> Instructions to follow:
Would you print the material exactly, starting at its first line and ending at the line holding "l = bpy.data.objects.new('bulb_light', d);"?

■ ■ ■ ■

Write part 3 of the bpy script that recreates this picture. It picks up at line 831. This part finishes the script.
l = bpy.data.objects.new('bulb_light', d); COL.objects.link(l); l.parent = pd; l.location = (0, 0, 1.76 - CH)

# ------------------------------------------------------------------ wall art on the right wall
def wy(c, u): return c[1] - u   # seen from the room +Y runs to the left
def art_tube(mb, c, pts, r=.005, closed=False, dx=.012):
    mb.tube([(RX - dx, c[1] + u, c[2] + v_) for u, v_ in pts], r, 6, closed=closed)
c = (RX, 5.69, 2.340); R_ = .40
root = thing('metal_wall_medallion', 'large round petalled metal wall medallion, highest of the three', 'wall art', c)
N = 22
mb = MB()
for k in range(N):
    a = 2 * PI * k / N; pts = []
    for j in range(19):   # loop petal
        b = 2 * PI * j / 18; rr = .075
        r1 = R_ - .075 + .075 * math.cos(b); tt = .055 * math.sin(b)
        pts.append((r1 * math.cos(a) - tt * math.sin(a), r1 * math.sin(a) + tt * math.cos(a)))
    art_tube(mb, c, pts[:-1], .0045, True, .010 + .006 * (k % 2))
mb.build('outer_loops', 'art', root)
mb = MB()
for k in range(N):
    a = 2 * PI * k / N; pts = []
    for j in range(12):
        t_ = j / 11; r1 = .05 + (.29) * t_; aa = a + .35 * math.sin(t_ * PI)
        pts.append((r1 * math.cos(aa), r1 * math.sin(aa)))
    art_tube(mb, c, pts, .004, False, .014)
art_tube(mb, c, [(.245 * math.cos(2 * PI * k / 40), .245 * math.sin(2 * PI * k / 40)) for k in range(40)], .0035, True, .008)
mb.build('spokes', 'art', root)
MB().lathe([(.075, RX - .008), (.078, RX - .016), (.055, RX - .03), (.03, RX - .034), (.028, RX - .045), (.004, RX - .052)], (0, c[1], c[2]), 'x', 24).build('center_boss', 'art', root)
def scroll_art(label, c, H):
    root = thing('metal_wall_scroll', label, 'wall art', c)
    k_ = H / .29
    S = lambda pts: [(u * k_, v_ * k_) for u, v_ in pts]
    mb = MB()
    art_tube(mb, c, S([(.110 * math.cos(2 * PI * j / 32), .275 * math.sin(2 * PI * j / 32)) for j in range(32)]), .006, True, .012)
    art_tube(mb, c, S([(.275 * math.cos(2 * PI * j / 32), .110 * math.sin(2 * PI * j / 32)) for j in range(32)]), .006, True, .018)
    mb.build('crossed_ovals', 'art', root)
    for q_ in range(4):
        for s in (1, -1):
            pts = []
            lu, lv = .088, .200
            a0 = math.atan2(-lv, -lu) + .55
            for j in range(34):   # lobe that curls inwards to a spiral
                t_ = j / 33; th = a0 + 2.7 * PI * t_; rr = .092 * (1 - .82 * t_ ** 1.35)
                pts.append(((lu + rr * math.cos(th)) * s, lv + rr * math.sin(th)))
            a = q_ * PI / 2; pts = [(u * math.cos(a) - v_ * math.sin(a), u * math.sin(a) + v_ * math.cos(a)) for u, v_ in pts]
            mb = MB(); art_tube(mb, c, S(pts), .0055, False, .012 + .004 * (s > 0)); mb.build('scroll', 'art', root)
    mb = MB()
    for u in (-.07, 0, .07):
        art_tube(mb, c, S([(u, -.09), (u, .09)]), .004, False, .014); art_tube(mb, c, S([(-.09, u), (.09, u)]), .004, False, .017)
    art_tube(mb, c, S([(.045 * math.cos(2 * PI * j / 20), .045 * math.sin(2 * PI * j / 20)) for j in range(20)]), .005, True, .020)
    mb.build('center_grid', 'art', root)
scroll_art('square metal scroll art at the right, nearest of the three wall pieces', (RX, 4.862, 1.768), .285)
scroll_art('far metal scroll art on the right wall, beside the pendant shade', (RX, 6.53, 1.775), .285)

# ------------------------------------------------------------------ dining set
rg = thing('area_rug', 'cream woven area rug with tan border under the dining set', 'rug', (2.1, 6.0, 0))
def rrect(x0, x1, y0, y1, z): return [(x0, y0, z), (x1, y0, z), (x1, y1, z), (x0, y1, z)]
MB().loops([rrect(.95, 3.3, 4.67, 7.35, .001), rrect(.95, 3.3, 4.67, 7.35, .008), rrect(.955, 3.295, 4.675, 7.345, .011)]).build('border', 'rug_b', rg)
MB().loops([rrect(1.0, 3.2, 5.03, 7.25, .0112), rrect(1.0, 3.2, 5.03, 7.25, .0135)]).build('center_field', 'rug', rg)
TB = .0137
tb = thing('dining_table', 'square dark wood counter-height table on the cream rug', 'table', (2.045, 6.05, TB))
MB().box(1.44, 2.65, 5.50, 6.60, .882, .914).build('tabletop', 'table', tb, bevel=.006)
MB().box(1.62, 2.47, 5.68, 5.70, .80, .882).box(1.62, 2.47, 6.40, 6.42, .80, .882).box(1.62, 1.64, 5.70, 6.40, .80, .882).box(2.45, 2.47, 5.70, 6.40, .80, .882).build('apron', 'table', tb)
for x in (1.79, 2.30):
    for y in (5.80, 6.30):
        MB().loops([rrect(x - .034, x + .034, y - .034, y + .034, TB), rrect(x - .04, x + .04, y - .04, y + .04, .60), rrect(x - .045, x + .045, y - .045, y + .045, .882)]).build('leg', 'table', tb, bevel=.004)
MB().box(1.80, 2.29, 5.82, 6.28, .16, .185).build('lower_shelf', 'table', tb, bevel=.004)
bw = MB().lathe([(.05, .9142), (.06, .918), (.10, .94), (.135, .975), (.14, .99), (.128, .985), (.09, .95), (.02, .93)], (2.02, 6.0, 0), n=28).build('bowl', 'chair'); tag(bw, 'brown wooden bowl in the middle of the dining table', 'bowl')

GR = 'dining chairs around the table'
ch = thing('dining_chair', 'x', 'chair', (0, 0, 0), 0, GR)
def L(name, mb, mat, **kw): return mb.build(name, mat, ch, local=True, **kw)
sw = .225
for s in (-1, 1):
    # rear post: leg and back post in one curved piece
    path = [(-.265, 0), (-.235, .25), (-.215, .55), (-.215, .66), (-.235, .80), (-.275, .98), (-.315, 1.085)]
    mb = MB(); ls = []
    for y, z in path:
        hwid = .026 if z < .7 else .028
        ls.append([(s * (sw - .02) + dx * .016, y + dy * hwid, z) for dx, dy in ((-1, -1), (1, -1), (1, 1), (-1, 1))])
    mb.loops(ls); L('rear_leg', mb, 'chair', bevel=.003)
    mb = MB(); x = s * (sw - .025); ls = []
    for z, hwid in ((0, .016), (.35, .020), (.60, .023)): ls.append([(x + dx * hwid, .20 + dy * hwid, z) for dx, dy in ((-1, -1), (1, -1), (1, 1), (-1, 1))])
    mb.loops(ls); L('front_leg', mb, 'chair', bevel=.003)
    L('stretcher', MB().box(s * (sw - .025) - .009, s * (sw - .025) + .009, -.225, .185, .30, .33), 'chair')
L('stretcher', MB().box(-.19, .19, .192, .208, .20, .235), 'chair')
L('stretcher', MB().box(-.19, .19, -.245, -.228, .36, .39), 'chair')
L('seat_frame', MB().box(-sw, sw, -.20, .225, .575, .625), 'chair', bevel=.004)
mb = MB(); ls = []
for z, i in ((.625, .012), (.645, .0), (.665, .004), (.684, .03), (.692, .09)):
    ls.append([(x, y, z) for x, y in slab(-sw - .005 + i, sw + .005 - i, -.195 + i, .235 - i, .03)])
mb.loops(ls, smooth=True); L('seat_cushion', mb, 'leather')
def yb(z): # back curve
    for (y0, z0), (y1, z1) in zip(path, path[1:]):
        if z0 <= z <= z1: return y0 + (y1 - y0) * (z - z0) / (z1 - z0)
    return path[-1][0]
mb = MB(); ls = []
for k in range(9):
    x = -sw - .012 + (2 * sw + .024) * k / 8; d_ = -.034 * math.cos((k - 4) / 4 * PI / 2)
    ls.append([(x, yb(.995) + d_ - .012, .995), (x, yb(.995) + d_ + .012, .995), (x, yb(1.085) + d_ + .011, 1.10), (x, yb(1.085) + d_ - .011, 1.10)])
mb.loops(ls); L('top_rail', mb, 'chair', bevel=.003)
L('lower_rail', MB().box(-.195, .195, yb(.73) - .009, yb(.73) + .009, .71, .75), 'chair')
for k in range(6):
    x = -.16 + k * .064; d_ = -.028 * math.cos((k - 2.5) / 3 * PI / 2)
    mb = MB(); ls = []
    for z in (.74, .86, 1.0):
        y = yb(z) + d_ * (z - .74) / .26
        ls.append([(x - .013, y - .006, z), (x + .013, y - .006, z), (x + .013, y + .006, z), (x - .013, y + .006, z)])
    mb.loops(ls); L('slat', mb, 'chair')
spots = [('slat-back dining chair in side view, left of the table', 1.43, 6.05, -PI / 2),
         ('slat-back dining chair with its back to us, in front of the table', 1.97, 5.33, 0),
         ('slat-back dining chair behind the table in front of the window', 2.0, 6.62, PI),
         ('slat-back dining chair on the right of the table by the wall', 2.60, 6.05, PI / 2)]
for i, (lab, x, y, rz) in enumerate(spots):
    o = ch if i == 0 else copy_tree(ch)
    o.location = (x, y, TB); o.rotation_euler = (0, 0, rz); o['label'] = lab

■ ■ ■ ■

> Written reply:
Write part 3 of the bpy script that recreates this picture. It picks up at line 831. This part finishes the script.
l = bpy.data.objects.new('bulb_light', d); COL.objects.link(l); l.parent = pd; l.location = (0, 0, 1.76 - CH)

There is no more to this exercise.